La présence européenne au Sahel, jadis perçue comme un pilier stratégique de la stabilité régionale, semble s’effriter inexorablement. Dernier épisode en date, le départ en toute discrétion des derniers militaires belges encore stationnés à Niamey. Ce retrait marque une étape supplémentaire dans le désengagement progressif des puissances européennes après le départ fracassant de la France, suivi de près par l’Allemagne. Aujourd’hui, c’est au tour de la Belgique de tourner la page, révélant les profondes fractures géopolitiques et stratégiques qui redéfinissent la région.
La Belgique, qui avait suspendu officiellement sa coopération militaire avec le Niger après le coup d’État de juillet 2023, avait malgré tout maintenu sur place une équipe réduite. Chargée d’assurer la sécurité de son ambassade à Niamey, cette unité résiduelle agissait en marge d’un contexte diplomatique tendu. Pourtant, en décembre 2024, Bruxelles a discrètement rapatrié ces derniers militaires, actant ainsi la fin de sa présence militaire directe au Niger.
Loin d’un retrait fracassant ou médiatisé, cette opération s’est déroulée dans un silence presque total, tranchant avec le vacarme politique et diplomatique qui avait entouré le départ de la France, symbole de l’effondrement des alliances historiques au Sahel.
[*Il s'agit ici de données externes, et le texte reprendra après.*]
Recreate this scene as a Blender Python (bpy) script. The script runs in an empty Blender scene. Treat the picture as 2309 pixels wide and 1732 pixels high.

La Belgique a préféré éviter tout éclat, optant pour une approche pragmatique face à un environnement politique devenu de plus en plus hostile aux puissances étrangères.
L’héritage du retrait français
Ce désengagement progressif des acteurs européens a commencé par l’expulsion de l’armée française, symbole de la présence occidentale dans la région depuis l’opération Serval en 2013. À l’époque, Paris se voulait le chef de file d’une coalition internationale unissant forces africaines et occidentales contre la menace djihadiste. Cependant, l’évolution du sentiment anti-français, exacerbé par les discours souverainistes des nouvelles juntes au pouvoir, a accéléré le départ des troupes hexagonales.
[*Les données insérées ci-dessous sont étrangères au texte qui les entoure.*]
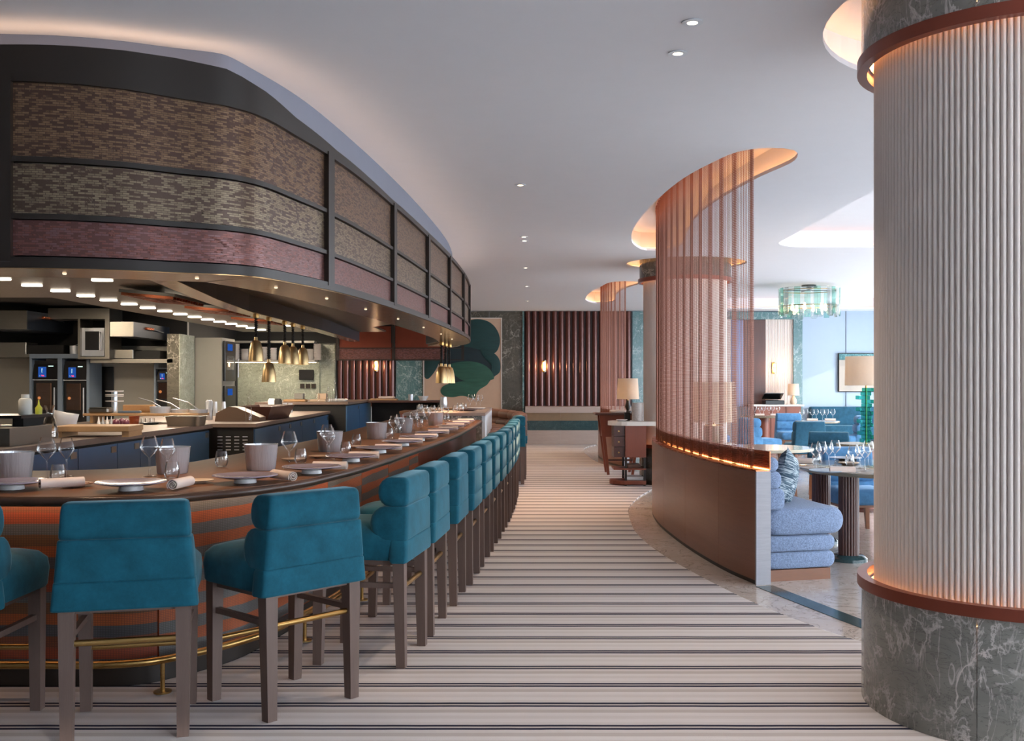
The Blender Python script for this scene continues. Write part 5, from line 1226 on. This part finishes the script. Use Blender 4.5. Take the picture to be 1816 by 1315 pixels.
# back counter and marble block
zc = 1.09
bb = thing('bread_tray', 'tray of wrapped bread on the dark back counter', 'tray', (-3.1, 22.6, zc)); MB().rbox(-0.3, 0.3, -0.14, 0.14, 0, 0.04, 0.01, 1).build('tray', M['blockwood'], bb); MB().rbox(-0.12, 0.24, -0.1, 0.1, 0.04, 0.09, 0.03, 2).build('bundle', M['napkin'], bb)
put(tag(MB().lathe([(0, 0), (0.055, 0), (0.06, 0.14), (0.054, 0.14), (0.05, 0.008), (0, 0.008)], 16).build('steel_beaker', M['steel'], None, 40), 'steel beaker on the dark back counter', 'beaker'), (-2.5, 22.55, zc))
put(tag(MB().lathe([(0, 0), (0.07, 0), (0.12, 0.1), (0.114, 0.1), (0.066, 0.01), (0, 0.01)], 20).build('china_bowl', M['china'], None, 40), 'white china bowl on the dark back counter', 'bowl'), (-2.23, 22.6, zc))
zm = 1.07
put(tag(MB().lathe([(0, 0), (0.05, 0), (0.062, 0.08), (0.05, 0.19), (0.045, 0.19), (0.05, 0.08), (0, 0.01)], 18).build('steel_jug', M['steel'], None, 40), 'steel jug on the marble service block', 'jug'), (-1.28, 16.3, zm))
for i, (x, y, r, m, lab) in enumerate(((-1.35, 15.2, 0.16, 'sand', 'sand platter'), (-0.85, 15.1, 0.17, 'darkwood', 'dark wooden platter'), (-1.1, 15.7, 0.15, 'blockwood', 'maple platter'), (-0.75, 16.0, 0.15, 'china', 'white platter'))):
    put(tag(MB().lathe([(0, 0), (r * 0.6, 0), (r, 0.02), (r, 0.028), (r * 0.6, 0.012), (0, 0.012)], 24).build('platter', M[m], None, 40), lab + ' on the marble service block', 'platter'), (x, y, zm))
GB = [(-1.5, 14.6), (-1.42, 14.75), (-1.3, 14.6), (-1.2, 14.7), (-0.98, 14.6), (-0.9, 14.75), (-1.55, 15.3), (-0.86, 16.5), (-0.76, 16.4), (-0.70, 16.55), (-1.02, 16.2), (-0.95, 16.35)]
GB = sorted([(x, y, i in (7, 8, 9)) for i, (x, y) in enumerate(GB)], key=lambda g: g[0] / g[1])
for i, (x, y, wn) in enumerate(GB):
    (wineL if wn else tumb).put((x, y, zm), 0, ('wine glass' if wn else 'clear tumbler') + ' on the marble service block, %s glass from the left' % ORD[i], 'glasses on the marble block')

# ------------------------------------------------------------------ host desk and cabinet by the distant column
cb = thing('host_cabinet', 'chestnut cabinet with rounded white stone top beside the distant column', 'cabinet', (1.56, 14.75, 0))
def dshape(x0, x1, y0, y1, n=10):
    r = (y1 - y0) / 2; return [(x1, y0), (x1, y1)] + [(x0 + r + r * 0.9 * math.cos(PI / 2 + PI * k / n), (y0 + y1) / 2 + r * math.sin(PI / 2 + PI * k / n)) for k in range(n + 1)]
MB().prism(dshape(-0.36, 0.34, -0.28, 0.28), 0.875, 0.935).build('stone_top', M['whitestone'], cb)
MB().box(-0.10, 0.20, -0.22, 0.22, 0.42, 0.875).build('cupboard', M['redwood'], cb)
for k in range(3):
    o = MB().box(-0.26, -0.105, -0.18, 0.2, 0.42 + k * 0.152, 0.566 + k * 0.152).build('drawer', M['darkwood'], cb)
    MB().cyl((-0.19, -0.205, 0.49 + k * 0.152), (-0.19, -0.18, 0.49 + k * 0.152), 0.012, n=10).build('knob', M['brass'], o)
for x, y in ((-0.09, -0.2), (0.18, -0.2), (-0.09, 0.2), (0.18, 0.2)): MB().bar((x, y, 0.0146), (x, y, 0.42), 0.03).build('leg', M['dark_metal'], cb)
MB().box(-0.26, 0.2, -0.22, 0.22, 0.24, 0.262).build('shelf', M['redwood'], cb); MB().prism(dshape(-0.33, 0.2, -0.22, 0.22), 0.03, 0.085).build('base', M['redwood'], cb)
for i, (z, w, lab) in enumerate(((0.085, 0.26, 'lower'), (0.262, 0.18, 'upper'))): put(tag(MB().rbox(-w / 2, w / 2, -0.12, 0.12, 0, 0.05, 0.006, 1).build('menu_folder', M['leather'] if i else M['china']), 'menu folder on the %s shelf of the chestnut cabinet' % lab, 'folder'), (1.6, 14.75, z + 0.001))
put(tag(MB().lathe([(0, 0), (0.085, 0), (0.088, 0.01), (0.086, 0.265), (0.08, 0.265), (0.08, 0.02), (0, 0.02)], 24).build('white_vase', marble('white_veined_vase', C(206, 200, 196), C(180, 174, 172), C(140, 132, 130), 3.0, 0.3), None, 40), 'white veined cylinder vase on the chestnut cabinet', 'vase'), (1.66, 14.7, 0.936))
put(tag(MB().rbox(-0.04, 0.04, -0.06, 0.06, 0, 0.12, 0.008, 1).build('dark_box', M['matte_black']), 'small dark box beside the white vase', 'box'), (1.52, 14.85, 0.936))
put(tag(MB().lathe([(0, 0), (0.05, 0), (0.085, 0.025), (0.08, 0.025), (0.045, 0.008), (0, 0.008)], 18).build('china_dish', M['china'], None, 40), 'little white dish on the chestnut cabinet', 'dish'), (1.42, 14.62, 0.936))
hd = thing('host_desk', 'dark wooden host desk with splayed legs behind the chestnut cabinet', 'desk', (1.55, 16.5, 0))
MB().rbox(-0.40, 0.45, -0.3, 0.3, 0.97, 1.0, 0.008, 1).build('desk_top', M['darkwood'], hd); MB().box(-0.28, 0.32, -0.2, 0.2, 0.62, 0.97).build('body', M['redwood'], hd)
for x, y in ((-0.3, -0.22), (0.32, -0.22), (-0.3, 0.22), (0.32, 0.22)): MB().bar((x, y, 0.97), (x * 0.62, y * 1.1, 0.0146), 0.065, 0.04).build('leg', M['redwood'], hd)
MB().bar((-0.2, -0.24, 0.25), (0.2, -0.24, 0.25), 0.03).build('stretcher', M['darkwood'], hd)
put(tag(MB().rbox(-0.13, 0.13, -0.1, 0.1, 0, 0.05, 0.02, 2).build('napkin_pile', M['napkin']), 'folded cream napkins on the host desk', 'napkins'), (1.52, 16.35, 1.001))
def lamp(name, label, loc, rb, rt, z0, z1, basebits, cord=True, light=8):
    t = thing(name, label, 'lamp', loc)
    MB().lathe([(rb, z0), (rt, z1), (rt - 0.006, z1), (rb - 0.006, z0), (rb, z0)], 32).build('lamp_shade', M['shade'], t, 40)
    MB().cyl((0, 0, 0.02), (0, 0, z0 + 0.06), 0.01, n=8).build('stem', M['brass'], t)
    MB().lathe([(0, z0 + 0.05), (0.035, z0 + 0.09), (0.02, z0 + 0.14), (0, z0 + 0.15)], 12).build('bulb', M['lamp'], t, 60)
    for prof, m in basebits: MB().lathe(prof, 20).build('base', M[m], t, 40)
    if light: point('table_lamp_light', (loc[0], loc[1], loc[2] + z0 + 0.12), light, WARM, 0.04)
    return t
lamp('table_lamp', 'cream shaded table lamp on the host desk', (1.72, 16.7, 1.0), 0.185, 0.165, 0.22, 0.56, [([(0, 0), (0.09, 0), (0.09, 0.02), (0.02, 0.03), (0.05, 0.1), (0.02, 0.2), (0, 0.2)], 'dark_metal')], light=6)
# lamp seen through the chain curtain on a round side table
stb = thing('side_table', 'round side table carrying a lamp behind the near chain curtain', 'side table', (2.44, 13.0, 0))
MB().lathe([(0, 0.69), (0.28, 0.69), (0.285, 0.705), (0.28, 0.72), (0, 0.72)], 32).build('top', M['whitestone'], stb, 40); MB().cyl((0, 0, 0.02), (0, 0, 0.69), 0.05, n=16).build('post', M['darkwood'], stb, 40); MB().lathe([(0, 0), (0.2, 0), (0.2, 0.02), (0, 0.03)], 24).build('foot', M['darkwood'], stb, 40)
lamp('table_lamp', 'table lamp with large cream drum shade behind the near chain curtain', (2.44, 13.0, 0.72), 0.285, 0.27, 0.27, 0.78, [([(0, 0), (0.12, 0), (0.125, 0.02), (0.125, 0.22), (0.1, 0.24), (0, 0.24)], 'olive')], light=5)

# ------------------------------------------------------------------ dining room
def make_dchair(vm, legm, kind=0):
    t = thing('dining_chair', 'chair', 'dining chair')
    MB().rbox(-0.27, 0.27, -0.2, 0.3, 0.30, 0.46, 0.055, 3).build('seat', vm, t, 50)
    roll_mesh(0.56, 0.55, rprof(-0.30, -0.12, 0.30, 0.50, 0.03, 0.07)).build('back_roll', vm, t, 55)
    roll_mesh(0.55, 0.53, rprof(-0.31, -0.13, 0.49, 0.68, 0.03, 0.07)).build('back_roll', vm, t, 55)
    roll_mesh(0.53, 0.50, rprof(-0.32, -0.15, 0.67, 0.84, 0.03, 0.07)).build('back_roll', vm, t, 55)
    roll_mesh(0.57, 0.50, rprof(-0.335, -0.29, 0.30, 0.825, 0.02, 0.02)).build('back_panel', vm, t, 55)
    for sx in (-1, 1):
        for y in (-0.24, 0.24): MB().bar((sx * 0.22, y, 0.31), (sx * 0.24, y * 1.05, 0.0), 0.05, 0.032).build('leg', legm, t)
    MB().box(-0.24, 0.24, -0.24, 0.26, 0.28, 0.302).build('seat_frame', legm, t)
    return t
dc = Proto(make_dchair(M['velvet_blue'], M['plinthwood'])); dd = Proto(make_dchair(M['velvet_dark'], M['plinthwood']))
for i, (pr, x, y, a, lab) in enumerate(((dd, 4.75, 17.2, 5, 'dark teal dining chair with its tall back to the view'), (dc, 4.40, 18.8, -70, 'blue dining chair showing its rolled back at the far left table'),
        (dc, 6.35, 19.9, 80, 'blue dining chair at the right of the distant round table'), (dd, 3.98, 13.2, 165, 'dark blue dining chair facing the view beyond the large table'), (dc, 3.75, 19.9, -20, 'pale blue dining chair behind the chain curtain'),
        (dc, 3.3, 10.1, 185, 'blue dining chair behind the large table'), (dd, 4.55, 8.7, 95, 'dark teal dining chair right of the large table'), (dc, 6.1, 15.2, 100, 'blue dining chair beside the green glass lamp'), (dc, 5.6, 21.2, 180, 'blue dining chair behind the distant round table'))):
    pr.put((x, y, 0), math.radians(a), lab, 'dining chairs')
def rtable(name, label, c, r, zt, m, leg, ry=None, feet=()):
    t = thing(name, label, 'dining table', (c[0], c[1], 0)); ry = ry or r
    el = lambda k, z: [(r * k * math.cos(2 * PI * q / 48), ry * k * math.sin(2 * PI * q / 48), z) for q in range(48)]
    MB().loft([el(0.985, zt - 0.035), el(1.0, zt - 0.02), el(1.0, zt - 0.004), el(0.992, zt)]).build('table_top', M[m], t, 40)
    if leg == 'flute':
        for fx, fy in feet:
            for k in range(20): 
                a = 2 * PI * k / 20; MB().cyl((fx + 0.072 * math.cos(a), fy + 0.072 * math.sin(a), 0.05), (fx + 0.072 * math.cos(a), fy + 0.072 * math.sin(a), zt - 0.036), 0.012, n=6).build('flute_rod', M['darkwood'], t, 60)
            MB().cyl((fx, fy, 0.05), (fx, fy, zt - 0.036), 0.07, n=16).build('pedestal_core', M['darkwood'], t, 40)
            MB().lathe([(0, 0), (0.15, 0), (0.15, 0.025), (0.12, 0.05), (0, 0.052)], 28, (fx, fy, 0)).build('pedestal_foot', M['inlay'], t, 40)
    elif leg == 'legs':
        for k in range(4): a = PI / 4 + PI / 2 * k; MB().bar((r * 0.75 * math.cos(a), ry * 0.75 * math.sin(a), 0), (r * 0.6 * math.cos(a), ry * 0.6 * math.sin(a), zt - 0.036), 0.035, 0.05).build('leg', M['plinthwood'], t)
    else:
        MB().cyl((0, 0, 0.02), (0, 0, zt - 0.036), 0.12, n=20).build('pedestal', M['redwood'], t, 40); MB().lathe([(0, 0), (0.24, 0), (0.24, 0.02), (0, 0.03)], 28).build('pedestal_foot', M['darkwood'], t, 40)
    return t
rtable('oval_table', 'large oval dining table on fluted dark pedestals beside the banquette', (3.28, 8.85), 0.86, 0.76, 'olive', 'flute', 0.88, ((-0.50, 0.62), (-0.545, -0.32), (0.5, 0.1)))
rtable('round_table', 'cream lacquered round table beyond the chain curtain', (2.86, 12.0), 0.56, 0.73, 'cream', 'legs')
rtable('round_table', 'distant round dining table set with glasses on a red pedestal', (5.68, 19.6), 0.42, 0.75, 'olive', 'ped')
rtable('round_table', 'far round dining table in front of the till sideboard', (5.35, 22.6), 0.5, 0.75, 'olive', 'ped')
rtable('round_table', 'small round table carrying the green glass lamp', (4.0, 11.9), 0.32, 0.78, 'olive', 'ped')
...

L’Allemagne, suivant les pas de la France, a également décidé de mettre fin à sa participation à la mission onusienne au Mali (MINUSMA), tout en réduisant progressivement sa présence militaire dans la région. Le départ belge, bien que plus discret, confirme la tendance générale : l’Europe plie bagage au Sahel.
Une Europe dépassée par le nouvel ordre sahelien
L’érosion de la présence européenne met en lumière l’échec de l’approche occidentale dans cette région en proie à de multiples crises. Si l’objectif initial était de lutter contre le terrorisme et de soutenir des gouvernements alliés, les coups d’État successifs et la montée des narratifs anti-occidentaux ont mis à mal ces ambitions. Les nouvelles autorités militaires au Niger, au Mali et au Burkina Faso se tournent désormais vers d’autres partenaires, notamment la Russie à travers le groupe Wagner, ainsi que vers des puissances émergentes comme la Turquie ou la Chine.
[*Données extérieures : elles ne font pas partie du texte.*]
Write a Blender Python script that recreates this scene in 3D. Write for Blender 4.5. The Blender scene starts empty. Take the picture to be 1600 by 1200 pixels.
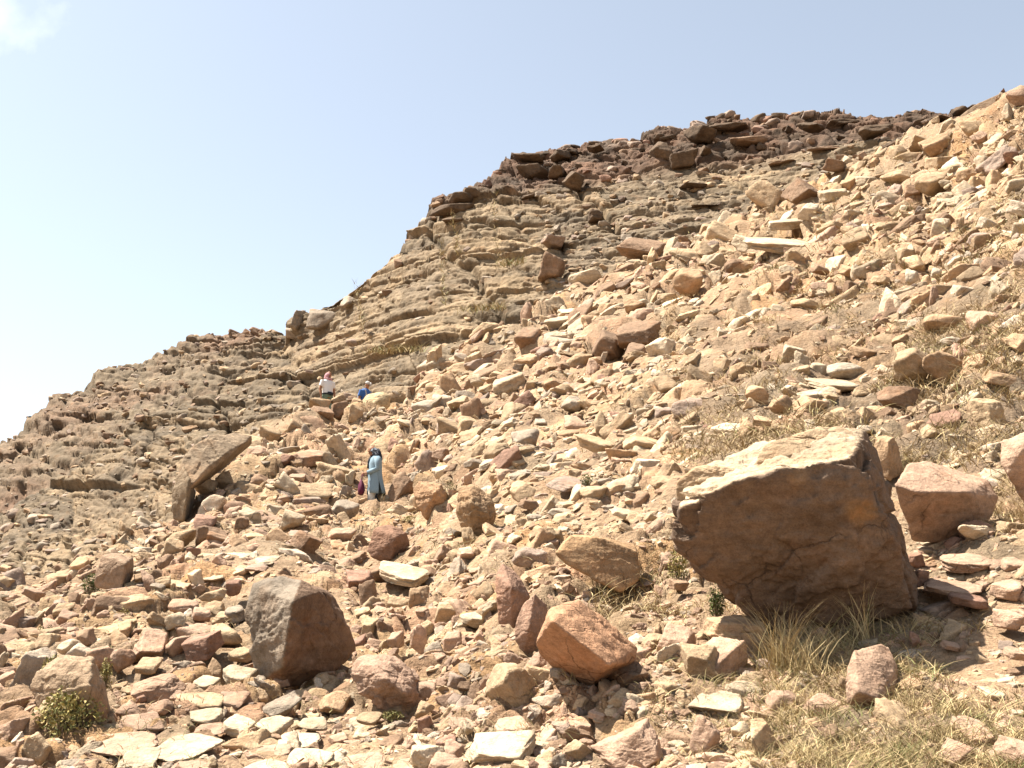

Dans ce contexte, la sortie de scène de la Belgique illustre non seulement le désintérêt croissant de certaines capitales européennes pour le Sahel, mais aussi l’impossibilité d’opérer dans une région où les anciens partenariats sont perçus comme des reliques d’une époque révolue. Les alliances se redessinent, et l’Europe, en perte de vitesse, semble être la grande perdante de ce jeu géopolitique.
Le retrait belge, bien que symbolique, marque une étape dans ce que certains analystes qualifient déjà de « fin de l’Europe au Sahel ». Ce désengagement soulève de nombreuses questions quant à la sécurité régionale et aux responsabilités des acteurs internationaux. En quittant le terrain, l’Europe laisse derrière elle un vide qui pourrait être comblé par des acteurs aux ambitions parfois contraires à celles de la communauté internationale.
Pour Bruxelles, Paris, et Berlin, le Sahel devient désormais un chapitre clos, laissant place à une redéfinition de leurs stratégies en Afrique. Mais pour le Niger, le Mali et leurs voisins, cette redistribution des cartes pourrait bien redessiner durablement les équilibres de la région. Quant à l’Europe, son retrait progressif du Sahel pourrait signer non seulement l’échec de ses ambitions militaires, mais aussi celui de sa vision stratégique pour une région qui fut jadis perçue comme un partenaire incontournable.